Smoothing splines for discontinuous signals

TL;DR

This paper introduces an efficient algorithm for estimating piecewise smooth signals with potential discontinuities using cubic smoothing splines, enabling automatic hyperparameter selection and practical application to real data.

Contribution

It develops a quadratic-complexity solver for continuous minimization of CSSD with non-equidistant data, improving over previous discrete approximations.

Findings

Efficient solver with quadratic worst-case complexity.

Linear runtime growth when discontinuities scale linearly.

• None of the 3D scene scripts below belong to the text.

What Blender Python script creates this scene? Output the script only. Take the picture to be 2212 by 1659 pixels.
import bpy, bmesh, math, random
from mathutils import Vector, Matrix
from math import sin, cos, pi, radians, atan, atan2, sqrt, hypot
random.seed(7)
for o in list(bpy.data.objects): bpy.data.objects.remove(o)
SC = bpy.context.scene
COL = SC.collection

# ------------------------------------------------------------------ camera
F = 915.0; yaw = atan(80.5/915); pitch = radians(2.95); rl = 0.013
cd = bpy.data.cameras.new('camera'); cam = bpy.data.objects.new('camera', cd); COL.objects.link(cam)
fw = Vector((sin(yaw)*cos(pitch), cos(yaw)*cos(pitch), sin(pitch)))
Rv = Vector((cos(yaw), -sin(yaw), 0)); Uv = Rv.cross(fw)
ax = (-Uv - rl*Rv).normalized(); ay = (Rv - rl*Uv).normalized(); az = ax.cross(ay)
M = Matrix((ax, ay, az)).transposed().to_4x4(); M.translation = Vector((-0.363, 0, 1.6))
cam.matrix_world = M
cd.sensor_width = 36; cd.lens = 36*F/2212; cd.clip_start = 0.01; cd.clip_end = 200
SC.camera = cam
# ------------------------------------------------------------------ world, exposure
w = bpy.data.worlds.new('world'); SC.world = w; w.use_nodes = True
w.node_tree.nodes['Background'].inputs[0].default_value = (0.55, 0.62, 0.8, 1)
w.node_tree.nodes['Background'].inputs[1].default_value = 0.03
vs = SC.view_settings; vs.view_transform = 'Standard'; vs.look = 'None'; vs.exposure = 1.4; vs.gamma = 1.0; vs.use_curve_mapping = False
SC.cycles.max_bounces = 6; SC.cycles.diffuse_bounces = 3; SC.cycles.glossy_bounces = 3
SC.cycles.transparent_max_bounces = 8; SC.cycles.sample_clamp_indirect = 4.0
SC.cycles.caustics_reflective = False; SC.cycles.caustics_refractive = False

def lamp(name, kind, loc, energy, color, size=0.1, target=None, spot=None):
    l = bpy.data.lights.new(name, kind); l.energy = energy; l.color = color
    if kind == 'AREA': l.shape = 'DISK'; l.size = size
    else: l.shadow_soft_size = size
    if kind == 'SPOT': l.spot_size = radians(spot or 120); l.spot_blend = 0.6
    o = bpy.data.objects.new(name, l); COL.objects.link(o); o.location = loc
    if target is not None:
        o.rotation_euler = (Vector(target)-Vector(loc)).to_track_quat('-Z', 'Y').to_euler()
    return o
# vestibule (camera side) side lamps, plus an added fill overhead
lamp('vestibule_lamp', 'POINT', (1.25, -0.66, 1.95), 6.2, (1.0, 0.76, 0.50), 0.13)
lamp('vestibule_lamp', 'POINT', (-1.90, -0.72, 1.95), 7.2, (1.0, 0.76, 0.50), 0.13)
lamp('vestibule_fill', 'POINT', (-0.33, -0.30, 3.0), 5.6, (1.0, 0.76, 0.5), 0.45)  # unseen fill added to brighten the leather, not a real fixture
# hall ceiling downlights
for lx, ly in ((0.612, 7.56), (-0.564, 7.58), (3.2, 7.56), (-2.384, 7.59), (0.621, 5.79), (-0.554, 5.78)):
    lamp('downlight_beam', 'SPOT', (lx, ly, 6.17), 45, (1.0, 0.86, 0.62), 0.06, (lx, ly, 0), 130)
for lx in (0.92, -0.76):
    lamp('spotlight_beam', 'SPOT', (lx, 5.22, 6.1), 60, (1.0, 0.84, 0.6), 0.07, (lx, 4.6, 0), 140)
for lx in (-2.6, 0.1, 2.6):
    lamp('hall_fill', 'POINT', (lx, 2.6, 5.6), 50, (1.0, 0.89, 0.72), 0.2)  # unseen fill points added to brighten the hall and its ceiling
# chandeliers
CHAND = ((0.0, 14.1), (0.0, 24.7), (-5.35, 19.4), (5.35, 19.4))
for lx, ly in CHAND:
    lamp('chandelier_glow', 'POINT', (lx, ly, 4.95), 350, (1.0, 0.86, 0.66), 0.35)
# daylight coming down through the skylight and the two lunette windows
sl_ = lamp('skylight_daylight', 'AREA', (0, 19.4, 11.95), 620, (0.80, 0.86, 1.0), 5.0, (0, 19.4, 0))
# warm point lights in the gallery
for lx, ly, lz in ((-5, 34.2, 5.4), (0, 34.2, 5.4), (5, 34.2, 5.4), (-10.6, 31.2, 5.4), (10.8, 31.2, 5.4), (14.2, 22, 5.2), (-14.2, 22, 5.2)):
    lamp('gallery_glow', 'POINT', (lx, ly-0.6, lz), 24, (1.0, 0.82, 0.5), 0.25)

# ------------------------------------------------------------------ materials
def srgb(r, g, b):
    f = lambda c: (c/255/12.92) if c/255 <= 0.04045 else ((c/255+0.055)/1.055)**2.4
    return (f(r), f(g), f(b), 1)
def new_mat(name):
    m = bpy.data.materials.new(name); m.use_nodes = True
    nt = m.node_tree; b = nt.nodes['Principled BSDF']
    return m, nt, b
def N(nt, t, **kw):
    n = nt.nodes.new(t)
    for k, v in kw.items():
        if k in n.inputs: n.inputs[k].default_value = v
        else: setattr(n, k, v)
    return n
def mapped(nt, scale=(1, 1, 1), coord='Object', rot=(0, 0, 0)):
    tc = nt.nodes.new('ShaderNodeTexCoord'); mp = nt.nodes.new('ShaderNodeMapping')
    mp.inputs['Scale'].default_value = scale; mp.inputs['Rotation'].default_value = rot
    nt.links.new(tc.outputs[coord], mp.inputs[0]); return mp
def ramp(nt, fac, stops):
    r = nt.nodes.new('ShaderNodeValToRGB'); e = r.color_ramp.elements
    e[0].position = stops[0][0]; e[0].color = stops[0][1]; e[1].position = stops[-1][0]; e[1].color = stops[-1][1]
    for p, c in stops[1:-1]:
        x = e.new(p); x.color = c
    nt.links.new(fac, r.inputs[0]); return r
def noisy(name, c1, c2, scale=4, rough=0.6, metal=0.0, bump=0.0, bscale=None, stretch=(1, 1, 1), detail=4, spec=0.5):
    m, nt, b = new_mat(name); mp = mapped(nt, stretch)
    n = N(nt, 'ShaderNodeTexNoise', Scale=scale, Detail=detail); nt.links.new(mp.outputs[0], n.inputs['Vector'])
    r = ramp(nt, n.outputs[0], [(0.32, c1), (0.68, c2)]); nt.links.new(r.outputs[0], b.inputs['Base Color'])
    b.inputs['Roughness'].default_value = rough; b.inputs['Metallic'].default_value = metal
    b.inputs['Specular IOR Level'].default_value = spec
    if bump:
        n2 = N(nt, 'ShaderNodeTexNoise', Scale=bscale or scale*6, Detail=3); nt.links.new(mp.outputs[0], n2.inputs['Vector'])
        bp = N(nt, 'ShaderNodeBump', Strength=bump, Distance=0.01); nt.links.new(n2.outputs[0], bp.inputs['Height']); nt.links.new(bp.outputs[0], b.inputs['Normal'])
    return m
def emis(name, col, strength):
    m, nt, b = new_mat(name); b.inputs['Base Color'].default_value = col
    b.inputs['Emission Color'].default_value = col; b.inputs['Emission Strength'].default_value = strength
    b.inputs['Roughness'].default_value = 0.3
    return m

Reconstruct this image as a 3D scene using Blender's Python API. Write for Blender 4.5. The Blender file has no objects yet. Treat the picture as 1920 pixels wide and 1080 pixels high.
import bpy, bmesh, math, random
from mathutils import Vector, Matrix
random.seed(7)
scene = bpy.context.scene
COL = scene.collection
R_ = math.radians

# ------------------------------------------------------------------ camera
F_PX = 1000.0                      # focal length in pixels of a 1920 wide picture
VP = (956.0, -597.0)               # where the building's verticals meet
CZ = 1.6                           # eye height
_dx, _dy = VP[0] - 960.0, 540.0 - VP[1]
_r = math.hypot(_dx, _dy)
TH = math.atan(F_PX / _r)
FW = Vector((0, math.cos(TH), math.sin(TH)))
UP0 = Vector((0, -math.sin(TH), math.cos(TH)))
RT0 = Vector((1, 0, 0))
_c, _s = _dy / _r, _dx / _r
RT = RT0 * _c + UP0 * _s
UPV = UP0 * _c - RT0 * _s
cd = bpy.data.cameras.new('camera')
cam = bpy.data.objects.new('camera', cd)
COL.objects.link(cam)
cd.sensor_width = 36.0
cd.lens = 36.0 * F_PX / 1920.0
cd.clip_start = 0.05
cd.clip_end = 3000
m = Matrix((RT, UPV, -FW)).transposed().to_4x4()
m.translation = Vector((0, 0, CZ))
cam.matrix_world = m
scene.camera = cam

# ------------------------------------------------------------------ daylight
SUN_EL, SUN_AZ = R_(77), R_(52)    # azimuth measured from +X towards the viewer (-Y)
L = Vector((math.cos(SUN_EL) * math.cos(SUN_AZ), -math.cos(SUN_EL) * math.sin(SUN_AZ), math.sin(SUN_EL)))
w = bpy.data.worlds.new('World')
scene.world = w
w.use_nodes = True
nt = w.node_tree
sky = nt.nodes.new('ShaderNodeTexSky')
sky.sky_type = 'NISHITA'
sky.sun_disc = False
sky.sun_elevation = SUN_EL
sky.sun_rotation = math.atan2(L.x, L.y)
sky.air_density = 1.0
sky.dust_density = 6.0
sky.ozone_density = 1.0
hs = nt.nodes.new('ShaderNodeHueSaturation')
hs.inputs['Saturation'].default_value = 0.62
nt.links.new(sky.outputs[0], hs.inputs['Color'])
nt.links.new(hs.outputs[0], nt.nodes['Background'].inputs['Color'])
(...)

Successful application to simulated and real datasets.

Abstract

Smoothing splines are twice differentiable by construction, so they cannot capture potential discontinuities in the underlying signal. In this work, we consider a special case of the weak rod model of Blake and Zisserman (1987) that allows for discontinuities penalizing their number by a linear term. The corresponding estimates are cubic smoothing splines with discontinuities (CSSD) which serve as representations of piecewise smooth signals and facilitate exploratory data analysis. However, computing the estimates requires solving a non-convex optimization problem. So far, efficient and exact solvers exist only for a discrete approximation based on equidistantly sampled data. In this work, we propose an efficient solver for the continuous minimization problem with non-equidistantly sampled data. Its worst case complexity is quadratic in the number of data points, and if the number of detected discontinuities scales linearly with the signal length, we observe linear growth in runtime. This efficient algorithm allows to use cross validation for automatic selection of the hyperparameters within a reasonable time frame on standard hardware. We provide a reference implementation and supplementary material. We demonstrate the applicability of the approach for the aforementioned tasks using both simulated and real data.